* The problem:
Gather every line of the entries that includes the word "wide".

* Records to use:
-- Start --

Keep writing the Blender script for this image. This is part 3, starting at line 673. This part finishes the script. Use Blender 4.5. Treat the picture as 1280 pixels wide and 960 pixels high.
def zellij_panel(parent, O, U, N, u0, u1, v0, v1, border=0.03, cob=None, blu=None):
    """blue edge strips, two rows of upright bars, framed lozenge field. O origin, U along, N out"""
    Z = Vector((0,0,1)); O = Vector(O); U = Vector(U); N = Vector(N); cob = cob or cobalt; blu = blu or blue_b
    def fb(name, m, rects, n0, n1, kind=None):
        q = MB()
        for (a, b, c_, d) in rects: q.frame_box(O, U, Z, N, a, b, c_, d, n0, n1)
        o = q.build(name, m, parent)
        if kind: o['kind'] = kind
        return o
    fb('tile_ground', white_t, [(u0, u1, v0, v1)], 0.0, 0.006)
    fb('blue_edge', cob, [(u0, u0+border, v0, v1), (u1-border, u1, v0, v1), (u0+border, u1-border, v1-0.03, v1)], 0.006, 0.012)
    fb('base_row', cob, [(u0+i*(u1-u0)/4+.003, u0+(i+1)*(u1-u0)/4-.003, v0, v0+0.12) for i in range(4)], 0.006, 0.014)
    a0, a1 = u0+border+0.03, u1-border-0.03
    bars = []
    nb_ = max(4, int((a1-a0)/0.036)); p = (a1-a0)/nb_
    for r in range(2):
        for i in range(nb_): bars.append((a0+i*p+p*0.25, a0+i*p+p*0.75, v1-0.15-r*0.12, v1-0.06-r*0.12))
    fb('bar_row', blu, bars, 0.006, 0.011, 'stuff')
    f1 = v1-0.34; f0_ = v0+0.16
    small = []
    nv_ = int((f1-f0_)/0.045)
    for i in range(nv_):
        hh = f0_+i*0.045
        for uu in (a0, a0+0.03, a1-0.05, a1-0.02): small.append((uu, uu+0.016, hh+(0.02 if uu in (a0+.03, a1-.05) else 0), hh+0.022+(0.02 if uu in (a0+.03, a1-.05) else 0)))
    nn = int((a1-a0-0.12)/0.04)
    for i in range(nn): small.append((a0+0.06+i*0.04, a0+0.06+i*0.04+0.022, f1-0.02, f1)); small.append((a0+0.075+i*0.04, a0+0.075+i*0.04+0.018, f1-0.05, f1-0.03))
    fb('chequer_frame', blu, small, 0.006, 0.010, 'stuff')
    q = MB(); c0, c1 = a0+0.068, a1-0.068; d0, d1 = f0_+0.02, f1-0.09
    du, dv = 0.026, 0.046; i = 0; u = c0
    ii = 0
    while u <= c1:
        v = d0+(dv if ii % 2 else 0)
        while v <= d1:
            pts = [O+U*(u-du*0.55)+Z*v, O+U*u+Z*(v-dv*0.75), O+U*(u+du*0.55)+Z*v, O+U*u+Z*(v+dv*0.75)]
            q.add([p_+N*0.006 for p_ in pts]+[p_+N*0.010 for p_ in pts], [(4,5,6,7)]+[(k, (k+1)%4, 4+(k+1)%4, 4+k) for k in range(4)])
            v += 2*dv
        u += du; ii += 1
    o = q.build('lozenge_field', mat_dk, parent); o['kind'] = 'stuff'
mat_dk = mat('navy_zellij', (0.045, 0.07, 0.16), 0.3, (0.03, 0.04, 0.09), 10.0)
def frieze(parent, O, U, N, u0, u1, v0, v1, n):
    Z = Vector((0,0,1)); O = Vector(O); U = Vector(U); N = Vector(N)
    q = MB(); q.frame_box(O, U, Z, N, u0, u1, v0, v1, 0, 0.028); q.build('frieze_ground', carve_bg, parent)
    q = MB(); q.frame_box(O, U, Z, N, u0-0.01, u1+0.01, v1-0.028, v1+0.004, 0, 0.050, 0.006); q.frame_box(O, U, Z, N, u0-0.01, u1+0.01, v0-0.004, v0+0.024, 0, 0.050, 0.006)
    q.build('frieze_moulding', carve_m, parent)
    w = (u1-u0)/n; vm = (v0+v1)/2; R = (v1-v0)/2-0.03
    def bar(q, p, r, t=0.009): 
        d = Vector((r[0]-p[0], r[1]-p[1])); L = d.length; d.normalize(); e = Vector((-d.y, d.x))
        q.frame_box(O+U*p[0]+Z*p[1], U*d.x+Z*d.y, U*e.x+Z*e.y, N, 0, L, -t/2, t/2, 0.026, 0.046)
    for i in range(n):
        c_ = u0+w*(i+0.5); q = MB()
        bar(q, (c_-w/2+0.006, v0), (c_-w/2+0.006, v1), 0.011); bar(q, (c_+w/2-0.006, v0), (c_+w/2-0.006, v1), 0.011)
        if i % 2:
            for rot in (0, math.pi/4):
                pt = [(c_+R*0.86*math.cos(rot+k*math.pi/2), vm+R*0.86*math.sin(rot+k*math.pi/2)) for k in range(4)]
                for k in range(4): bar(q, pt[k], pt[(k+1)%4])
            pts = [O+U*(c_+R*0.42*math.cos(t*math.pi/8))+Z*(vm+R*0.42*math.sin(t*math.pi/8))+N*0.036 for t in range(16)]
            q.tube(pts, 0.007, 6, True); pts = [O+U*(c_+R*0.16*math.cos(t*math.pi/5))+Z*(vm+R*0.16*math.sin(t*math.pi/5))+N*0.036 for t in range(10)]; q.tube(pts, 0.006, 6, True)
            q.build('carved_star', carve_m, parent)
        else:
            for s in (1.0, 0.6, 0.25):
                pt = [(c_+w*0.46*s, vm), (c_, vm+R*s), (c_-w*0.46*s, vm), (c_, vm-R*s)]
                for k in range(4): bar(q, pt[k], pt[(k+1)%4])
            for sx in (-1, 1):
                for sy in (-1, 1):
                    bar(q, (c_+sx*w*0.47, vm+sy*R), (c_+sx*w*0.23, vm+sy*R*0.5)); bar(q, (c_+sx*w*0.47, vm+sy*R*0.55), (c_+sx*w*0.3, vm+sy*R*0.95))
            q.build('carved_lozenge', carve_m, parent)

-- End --
-- Start --

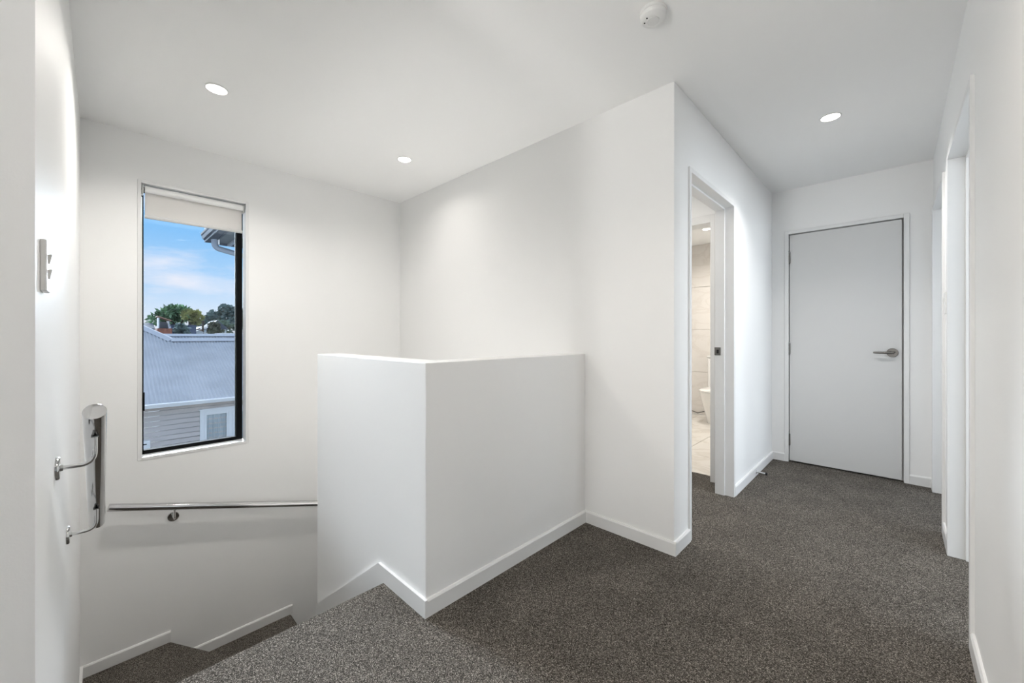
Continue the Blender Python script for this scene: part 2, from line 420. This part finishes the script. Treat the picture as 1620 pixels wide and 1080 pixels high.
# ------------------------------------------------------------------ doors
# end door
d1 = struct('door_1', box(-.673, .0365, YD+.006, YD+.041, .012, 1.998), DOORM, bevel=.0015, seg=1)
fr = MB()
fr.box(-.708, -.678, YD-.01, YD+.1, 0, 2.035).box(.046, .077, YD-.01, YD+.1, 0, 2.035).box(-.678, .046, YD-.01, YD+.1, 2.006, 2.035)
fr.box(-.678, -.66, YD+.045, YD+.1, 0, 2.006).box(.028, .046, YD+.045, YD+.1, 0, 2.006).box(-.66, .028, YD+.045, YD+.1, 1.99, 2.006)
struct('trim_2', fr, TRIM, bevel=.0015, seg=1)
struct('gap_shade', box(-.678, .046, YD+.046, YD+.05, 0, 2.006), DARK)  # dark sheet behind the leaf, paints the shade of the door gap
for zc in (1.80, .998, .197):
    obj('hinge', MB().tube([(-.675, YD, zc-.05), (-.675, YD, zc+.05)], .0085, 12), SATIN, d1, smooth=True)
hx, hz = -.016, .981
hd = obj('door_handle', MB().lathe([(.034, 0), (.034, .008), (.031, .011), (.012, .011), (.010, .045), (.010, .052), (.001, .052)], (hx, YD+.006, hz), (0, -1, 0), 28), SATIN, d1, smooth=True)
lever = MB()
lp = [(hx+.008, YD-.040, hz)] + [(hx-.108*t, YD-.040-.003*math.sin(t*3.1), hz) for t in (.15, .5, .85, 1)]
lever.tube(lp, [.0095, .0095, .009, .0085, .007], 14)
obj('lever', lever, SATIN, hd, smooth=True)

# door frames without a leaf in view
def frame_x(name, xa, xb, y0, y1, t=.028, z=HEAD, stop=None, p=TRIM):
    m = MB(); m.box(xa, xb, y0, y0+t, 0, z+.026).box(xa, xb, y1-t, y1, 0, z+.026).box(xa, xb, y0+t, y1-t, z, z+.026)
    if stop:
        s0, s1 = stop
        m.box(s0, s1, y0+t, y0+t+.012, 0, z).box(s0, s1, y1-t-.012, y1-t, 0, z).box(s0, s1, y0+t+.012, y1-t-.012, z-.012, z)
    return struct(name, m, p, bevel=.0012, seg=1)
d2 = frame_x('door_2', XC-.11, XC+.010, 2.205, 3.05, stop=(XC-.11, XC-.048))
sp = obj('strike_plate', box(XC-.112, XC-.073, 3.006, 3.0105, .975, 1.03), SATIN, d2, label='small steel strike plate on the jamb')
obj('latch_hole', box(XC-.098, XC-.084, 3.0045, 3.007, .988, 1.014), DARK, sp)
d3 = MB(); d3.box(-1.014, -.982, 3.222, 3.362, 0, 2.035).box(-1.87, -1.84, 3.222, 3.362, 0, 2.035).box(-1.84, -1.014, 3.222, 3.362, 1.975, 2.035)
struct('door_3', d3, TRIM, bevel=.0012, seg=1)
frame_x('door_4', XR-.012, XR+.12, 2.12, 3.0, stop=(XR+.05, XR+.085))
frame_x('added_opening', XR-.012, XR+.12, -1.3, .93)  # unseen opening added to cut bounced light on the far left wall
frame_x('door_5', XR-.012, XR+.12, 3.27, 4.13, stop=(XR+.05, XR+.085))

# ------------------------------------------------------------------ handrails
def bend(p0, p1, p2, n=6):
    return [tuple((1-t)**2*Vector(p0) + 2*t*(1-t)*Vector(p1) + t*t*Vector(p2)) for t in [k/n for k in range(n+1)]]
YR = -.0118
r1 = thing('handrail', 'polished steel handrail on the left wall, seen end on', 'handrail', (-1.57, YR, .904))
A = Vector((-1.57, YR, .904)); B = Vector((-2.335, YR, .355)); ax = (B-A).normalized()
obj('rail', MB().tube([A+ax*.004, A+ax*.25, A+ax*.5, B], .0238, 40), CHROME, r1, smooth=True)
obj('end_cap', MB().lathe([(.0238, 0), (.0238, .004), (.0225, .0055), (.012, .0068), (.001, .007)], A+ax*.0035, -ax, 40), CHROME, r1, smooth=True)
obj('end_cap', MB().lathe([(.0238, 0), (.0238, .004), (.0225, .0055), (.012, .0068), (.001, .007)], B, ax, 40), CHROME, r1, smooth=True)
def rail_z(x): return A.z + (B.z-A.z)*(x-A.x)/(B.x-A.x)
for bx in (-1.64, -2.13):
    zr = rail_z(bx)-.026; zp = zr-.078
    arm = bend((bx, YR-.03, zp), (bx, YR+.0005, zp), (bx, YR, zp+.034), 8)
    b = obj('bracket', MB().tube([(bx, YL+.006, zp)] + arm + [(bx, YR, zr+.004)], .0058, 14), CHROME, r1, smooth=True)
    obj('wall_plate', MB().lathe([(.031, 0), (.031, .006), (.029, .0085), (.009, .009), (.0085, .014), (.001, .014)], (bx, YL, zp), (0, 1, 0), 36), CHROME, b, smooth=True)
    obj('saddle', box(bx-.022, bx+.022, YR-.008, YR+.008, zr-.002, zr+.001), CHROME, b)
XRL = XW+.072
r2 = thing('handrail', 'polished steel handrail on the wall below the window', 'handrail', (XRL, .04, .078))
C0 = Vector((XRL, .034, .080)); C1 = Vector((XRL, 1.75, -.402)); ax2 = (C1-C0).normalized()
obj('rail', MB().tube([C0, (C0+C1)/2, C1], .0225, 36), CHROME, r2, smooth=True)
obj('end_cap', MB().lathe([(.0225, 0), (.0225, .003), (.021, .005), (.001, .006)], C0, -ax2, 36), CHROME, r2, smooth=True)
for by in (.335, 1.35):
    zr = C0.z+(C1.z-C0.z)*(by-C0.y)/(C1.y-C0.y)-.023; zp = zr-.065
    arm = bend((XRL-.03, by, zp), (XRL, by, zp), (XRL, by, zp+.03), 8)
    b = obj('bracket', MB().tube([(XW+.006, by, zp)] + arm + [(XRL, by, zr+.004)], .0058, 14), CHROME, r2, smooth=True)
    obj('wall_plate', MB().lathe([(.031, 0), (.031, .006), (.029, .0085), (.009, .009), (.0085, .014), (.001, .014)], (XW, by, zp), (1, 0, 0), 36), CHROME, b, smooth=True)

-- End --

* Full solution:
Keep writing the Blender script for this image. This is part 3, starting at line 673. This part finishes the script. Use Blender 4.5. Treat the picture as 1280 pixels wide and 960 pixels high.
Continue the Blender Python script for this scene: part 2, from line 420. This part finishes the script. Treat the picture as 1620 pixels wide and 1080 pixels high.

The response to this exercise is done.